··· PROVIDED RECORDS

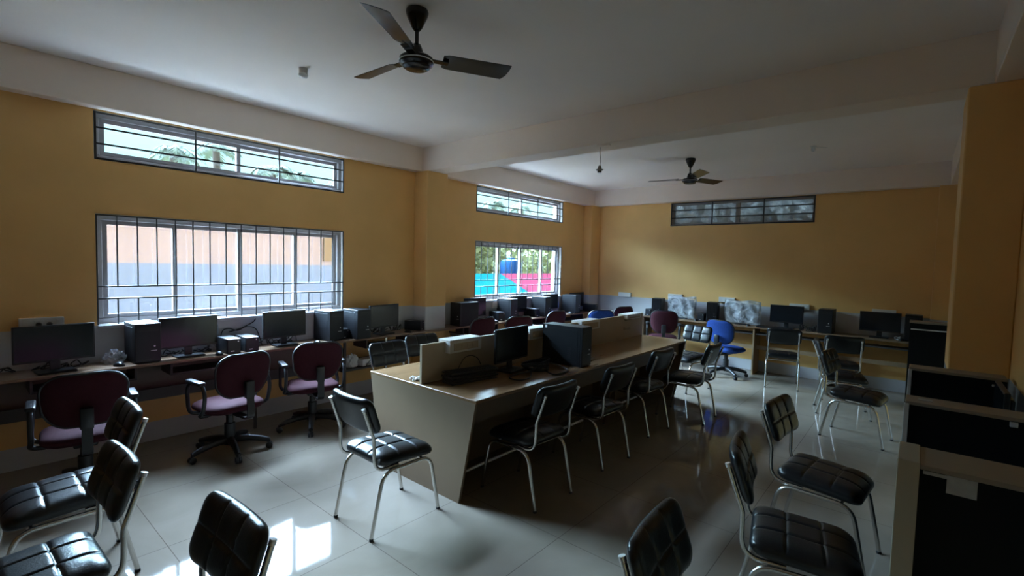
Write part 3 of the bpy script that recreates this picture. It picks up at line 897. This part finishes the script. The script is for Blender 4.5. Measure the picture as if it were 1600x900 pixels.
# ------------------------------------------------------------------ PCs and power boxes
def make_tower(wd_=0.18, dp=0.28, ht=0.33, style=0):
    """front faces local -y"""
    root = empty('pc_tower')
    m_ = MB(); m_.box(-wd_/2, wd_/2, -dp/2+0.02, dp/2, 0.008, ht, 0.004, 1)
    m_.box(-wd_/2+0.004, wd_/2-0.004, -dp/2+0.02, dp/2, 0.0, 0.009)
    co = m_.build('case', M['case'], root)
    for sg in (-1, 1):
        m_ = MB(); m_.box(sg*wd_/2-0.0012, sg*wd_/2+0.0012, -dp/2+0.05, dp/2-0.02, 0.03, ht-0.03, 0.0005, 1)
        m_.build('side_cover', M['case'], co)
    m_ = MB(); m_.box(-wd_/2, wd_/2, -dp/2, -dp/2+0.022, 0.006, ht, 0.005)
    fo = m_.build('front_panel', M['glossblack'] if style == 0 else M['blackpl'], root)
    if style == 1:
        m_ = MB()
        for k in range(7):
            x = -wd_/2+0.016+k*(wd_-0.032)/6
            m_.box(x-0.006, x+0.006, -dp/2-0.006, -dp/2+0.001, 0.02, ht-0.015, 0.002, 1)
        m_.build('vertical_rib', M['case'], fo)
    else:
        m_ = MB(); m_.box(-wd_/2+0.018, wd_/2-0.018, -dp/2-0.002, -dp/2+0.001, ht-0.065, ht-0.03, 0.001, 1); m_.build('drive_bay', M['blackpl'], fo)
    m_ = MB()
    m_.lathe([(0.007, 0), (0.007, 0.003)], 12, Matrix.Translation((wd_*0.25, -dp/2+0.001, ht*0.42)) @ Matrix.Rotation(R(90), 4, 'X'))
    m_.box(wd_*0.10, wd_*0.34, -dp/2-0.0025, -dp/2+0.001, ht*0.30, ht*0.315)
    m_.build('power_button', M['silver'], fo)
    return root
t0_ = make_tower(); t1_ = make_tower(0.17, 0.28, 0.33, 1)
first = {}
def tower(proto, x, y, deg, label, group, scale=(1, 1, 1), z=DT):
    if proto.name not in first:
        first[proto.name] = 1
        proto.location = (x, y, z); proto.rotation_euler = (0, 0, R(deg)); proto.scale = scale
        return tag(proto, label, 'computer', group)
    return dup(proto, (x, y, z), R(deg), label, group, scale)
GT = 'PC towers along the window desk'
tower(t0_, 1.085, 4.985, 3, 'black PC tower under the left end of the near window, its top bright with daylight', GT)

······
··· PROVIDED RECORDS

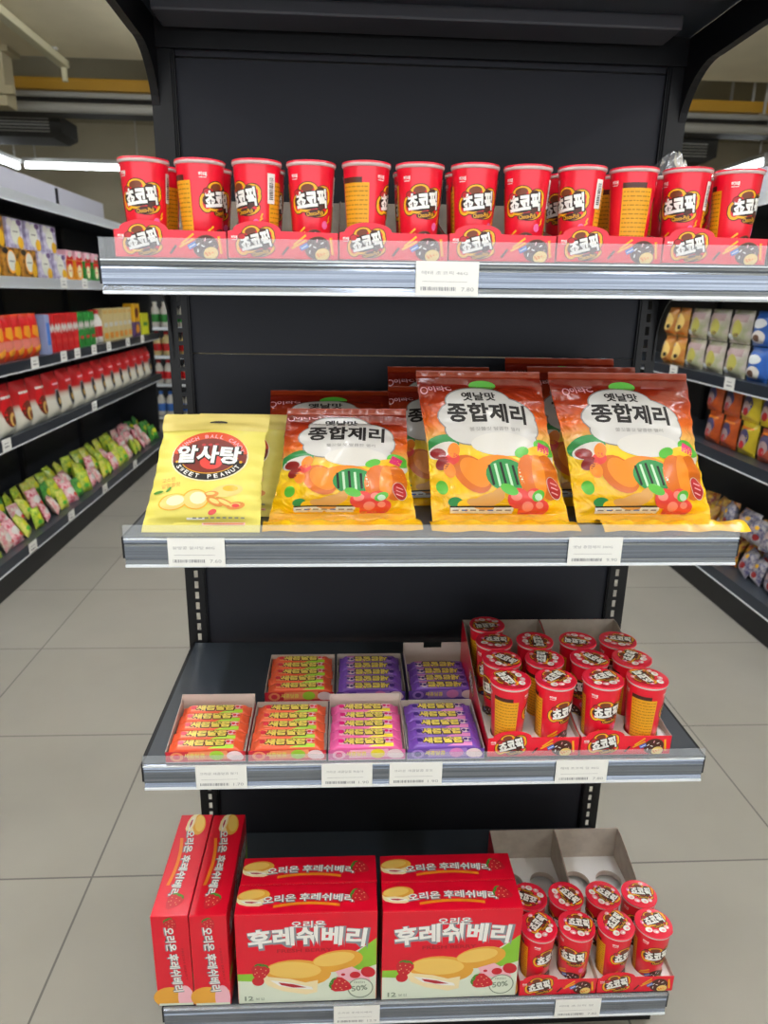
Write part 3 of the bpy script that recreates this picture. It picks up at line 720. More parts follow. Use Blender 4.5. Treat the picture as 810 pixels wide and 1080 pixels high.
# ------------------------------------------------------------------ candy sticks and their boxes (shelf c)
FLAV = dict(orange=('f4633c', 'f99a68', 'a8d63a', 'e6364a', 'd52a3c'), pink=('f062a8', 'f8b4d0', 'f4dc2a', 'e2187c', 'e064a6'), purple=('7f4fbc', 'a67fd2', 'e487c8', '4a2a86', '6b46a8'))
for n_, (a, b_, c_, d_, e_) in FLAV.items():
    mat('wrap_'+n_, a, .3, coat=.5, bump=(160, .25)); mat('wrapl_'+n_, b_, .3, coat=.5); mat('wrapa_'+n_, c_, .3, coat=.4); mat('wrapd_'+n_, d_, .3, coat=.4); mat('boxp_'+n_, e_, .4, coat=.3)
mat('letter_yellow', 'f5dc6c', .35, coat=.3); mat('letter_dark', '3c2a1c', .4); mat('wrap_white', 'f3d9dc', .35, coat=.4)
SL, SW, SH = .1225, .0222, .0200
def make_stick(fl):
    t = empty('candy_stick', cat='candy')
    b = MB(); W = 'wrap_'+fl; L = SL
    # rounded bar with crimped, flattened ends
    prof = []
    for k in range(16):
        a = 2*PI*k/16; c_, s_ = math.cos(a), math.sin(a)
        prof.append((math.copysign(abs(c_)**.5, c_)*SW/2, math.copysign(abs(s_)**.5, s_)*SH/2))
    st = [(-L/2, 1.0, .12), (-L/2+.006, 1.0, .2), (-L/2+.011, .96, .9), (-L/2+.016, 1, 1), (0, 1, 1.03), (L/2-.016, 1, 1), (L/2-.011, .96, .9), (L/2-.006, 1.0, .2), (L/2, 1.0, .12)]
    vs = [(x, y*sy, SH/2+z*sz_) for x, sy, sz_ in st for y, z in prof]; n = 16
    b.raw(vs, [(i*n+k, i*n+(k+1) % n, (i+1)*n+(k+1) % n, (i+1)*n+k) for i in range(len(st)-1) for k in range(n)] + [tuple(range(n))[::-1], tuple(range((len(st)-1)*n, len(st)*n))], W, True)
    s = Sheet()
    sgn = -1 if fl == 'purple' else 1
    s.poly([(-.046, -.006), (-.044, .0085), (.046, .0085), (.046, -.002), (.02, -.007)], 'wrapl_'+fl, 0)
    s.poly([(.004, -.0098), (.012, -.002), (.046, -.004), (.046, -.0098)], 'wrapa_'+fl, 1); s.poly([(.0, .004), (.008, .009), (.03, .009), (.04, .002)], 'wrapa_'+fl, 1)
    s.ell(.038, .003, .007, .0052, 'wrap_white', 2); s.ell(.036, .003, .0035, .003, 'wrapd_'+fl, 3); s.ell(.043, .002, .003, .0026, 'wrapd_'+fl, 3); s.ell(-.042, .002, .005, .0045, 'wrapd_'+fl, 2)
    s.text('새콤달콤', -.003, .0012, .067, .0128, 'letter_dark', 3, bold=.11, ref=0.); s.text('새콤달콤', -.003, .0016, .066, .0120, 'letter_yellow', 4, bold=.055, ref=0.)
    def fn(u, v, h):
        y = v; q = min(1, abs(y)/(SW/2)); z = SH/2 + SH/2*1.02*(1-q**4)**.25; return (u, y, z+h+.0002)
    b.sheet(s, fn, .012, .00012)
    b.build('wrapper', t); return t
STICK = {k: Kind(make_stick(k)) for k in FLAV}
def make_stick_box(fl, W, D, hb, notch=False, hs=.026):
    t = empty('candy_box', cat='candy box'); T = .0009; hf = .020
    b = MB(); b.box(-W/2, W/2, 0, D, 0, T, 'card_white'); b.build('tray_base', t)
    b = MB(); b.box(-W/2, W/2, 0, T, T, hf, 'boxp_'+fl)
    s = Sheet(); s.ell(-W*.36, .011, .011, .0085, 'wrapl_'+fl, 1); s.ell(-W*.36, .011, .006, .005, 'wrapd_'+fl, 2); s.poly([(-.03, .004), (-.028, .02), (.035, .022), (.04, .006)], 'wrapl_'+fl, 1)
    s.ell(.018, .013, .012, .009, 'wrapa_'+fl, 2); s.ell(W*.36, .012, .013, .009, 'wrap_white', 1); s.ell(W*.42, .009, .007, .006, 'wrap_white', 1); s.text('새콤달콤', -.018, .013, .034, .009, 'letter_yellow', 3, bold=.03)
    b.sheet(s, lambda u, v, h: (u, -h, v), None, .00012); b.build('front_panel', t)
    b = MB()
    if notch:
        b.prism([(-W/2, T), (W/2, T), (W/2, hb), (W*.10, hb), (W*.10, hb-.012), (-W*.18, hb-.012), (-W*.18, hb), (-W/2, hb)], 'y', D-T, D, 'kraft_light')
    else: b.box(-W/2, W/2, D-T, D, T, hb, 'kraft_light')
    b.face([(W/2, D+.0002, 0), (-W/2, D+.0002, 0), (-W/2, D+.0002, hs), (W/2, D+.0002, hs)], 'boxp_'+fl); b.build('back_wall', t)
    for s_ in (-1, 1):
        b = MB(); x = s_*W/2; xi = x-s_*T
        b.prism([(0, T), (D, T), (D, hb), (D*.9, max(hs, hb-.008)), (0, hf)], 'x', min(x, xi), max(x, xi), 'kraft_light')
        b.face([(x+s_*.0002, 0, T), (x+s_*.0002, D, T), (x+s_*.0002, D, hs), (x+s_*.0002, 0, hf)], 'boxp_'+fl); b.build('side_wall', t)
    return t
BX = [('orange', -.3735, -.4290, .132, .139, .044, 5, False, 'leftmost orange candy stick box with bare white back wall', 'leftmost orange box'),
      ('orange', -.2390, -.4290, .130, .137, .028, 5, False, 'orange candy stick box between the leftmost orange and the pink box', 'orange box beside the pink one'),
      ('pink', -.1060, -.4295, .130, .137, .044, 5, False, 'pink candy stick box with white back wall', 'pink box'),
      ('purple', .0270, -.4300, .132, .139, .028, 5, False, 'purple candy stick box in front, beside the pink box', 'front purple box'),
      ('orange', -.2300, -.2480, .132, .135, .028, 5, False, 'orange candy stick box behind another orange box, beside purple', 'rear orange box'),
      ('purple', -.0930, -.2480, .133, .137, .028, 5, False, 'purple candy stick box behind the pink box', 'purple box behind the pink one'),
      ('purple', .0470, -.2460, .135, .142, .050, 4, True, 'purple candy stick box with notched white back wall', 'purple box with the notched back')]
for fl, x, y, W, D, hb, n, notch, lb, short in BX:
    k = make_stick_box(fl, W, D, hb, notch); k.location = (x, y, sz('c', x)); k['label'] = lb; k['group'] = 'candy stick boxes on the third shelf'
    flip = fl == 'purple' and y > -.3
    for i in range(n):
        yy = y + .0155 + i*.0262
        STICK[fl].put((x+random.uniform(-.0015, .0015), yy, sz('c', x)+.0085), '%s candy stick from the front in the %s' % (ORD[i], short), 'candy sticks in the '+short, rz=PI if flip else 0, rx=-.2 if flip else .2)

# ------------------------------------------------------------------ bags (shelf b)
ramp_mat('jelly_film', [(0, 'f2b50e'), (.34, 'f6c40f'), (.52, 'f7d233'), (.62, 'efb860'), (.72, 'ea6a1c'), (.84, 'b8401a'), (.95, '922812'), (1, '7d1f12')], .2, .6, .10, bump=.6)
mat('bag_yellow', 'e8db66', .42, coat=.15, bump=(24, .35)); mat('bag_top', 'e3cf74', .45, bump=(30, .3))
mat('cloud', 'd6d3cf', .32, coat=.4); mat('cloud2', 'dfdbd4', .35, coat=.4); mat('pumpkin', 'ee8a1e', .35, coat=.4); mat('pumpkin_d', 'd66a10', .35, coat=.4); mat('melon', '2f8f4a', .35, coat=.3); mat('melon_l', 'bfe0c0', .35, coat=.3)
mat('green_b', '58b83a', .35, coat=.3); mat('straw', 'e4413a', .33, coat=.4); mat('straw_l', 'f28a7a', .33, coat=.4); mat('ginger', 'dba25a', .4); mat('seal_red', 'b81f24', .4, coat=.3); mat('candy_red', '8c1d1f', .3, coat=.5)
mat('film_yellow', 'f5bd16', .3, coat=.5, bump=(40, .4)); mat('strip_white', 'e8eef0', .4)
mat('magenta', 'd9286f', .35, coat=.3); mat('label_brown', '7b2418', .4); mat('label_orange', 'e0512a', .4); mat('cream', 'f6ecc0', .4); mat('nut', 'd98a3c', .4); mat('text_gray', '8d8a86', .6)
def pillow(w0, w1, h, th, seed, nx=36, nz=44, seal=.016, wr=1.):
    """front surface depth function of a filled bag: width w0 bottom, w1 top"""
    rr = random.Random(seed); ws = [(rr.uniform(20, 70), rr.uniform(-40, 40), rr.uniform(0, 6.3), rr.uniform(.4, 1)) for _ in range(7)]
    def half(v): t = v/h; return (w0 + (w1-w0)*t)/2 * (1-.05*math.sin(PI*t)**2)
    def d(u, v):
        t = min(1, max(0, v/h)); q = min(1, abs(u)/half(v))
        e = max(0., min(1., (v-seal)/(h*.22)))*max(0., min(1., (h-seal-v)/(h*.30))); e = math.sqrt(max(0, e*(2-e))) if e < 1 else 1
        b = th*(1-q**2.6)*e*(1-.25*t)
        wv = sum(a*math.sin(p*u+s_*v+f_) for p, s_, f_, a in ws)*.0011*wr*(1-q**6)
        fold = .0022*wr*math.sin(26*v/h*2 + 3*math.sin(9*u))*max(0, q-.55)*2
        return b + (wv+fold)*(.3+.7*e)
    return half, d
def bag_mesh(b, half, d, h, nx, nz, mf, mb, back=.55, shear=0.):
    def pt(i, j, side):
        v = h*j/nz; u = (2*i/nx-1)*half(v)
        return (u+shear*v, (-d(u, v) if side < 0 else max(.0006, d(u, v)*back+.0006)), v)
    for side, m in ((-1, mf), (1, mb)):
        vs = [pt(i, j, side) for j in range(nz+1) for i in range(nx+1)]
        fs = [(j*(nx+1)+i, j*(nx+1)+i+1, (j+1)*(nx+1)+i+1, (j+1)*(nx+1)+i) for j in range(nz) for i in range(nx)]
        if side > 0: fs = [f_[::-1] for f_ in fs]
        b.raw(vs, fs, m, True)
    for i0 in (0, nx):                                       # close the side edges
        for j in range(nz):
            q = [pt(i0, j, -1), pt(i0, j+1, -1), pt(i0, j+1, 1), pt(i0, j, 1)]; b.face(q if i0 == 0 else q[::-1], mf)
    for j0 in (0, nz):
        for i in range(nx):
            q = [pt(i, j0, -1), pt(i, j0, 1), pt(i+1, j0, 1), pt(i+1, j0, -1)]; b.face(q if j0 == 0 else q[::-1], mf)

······

§ **EXERCISE REQUIREMENTS**: Check each line of the records for "part" and copy the ones that contain it.

§ **TASK ANSWER**:
Write part 3 of the bpy script that recreates this picture. It picks up at line 897. This part finishes the script. The script is for Blender 4.5. Measure the picture as if it were 1600x900 pixels.
Write part 3 of the bpy script that recreates this picture. It picks up at line 720. More parts follow. Use Blender 4.5. Treat the picture as 810 pixels wide and 1080 pixels high.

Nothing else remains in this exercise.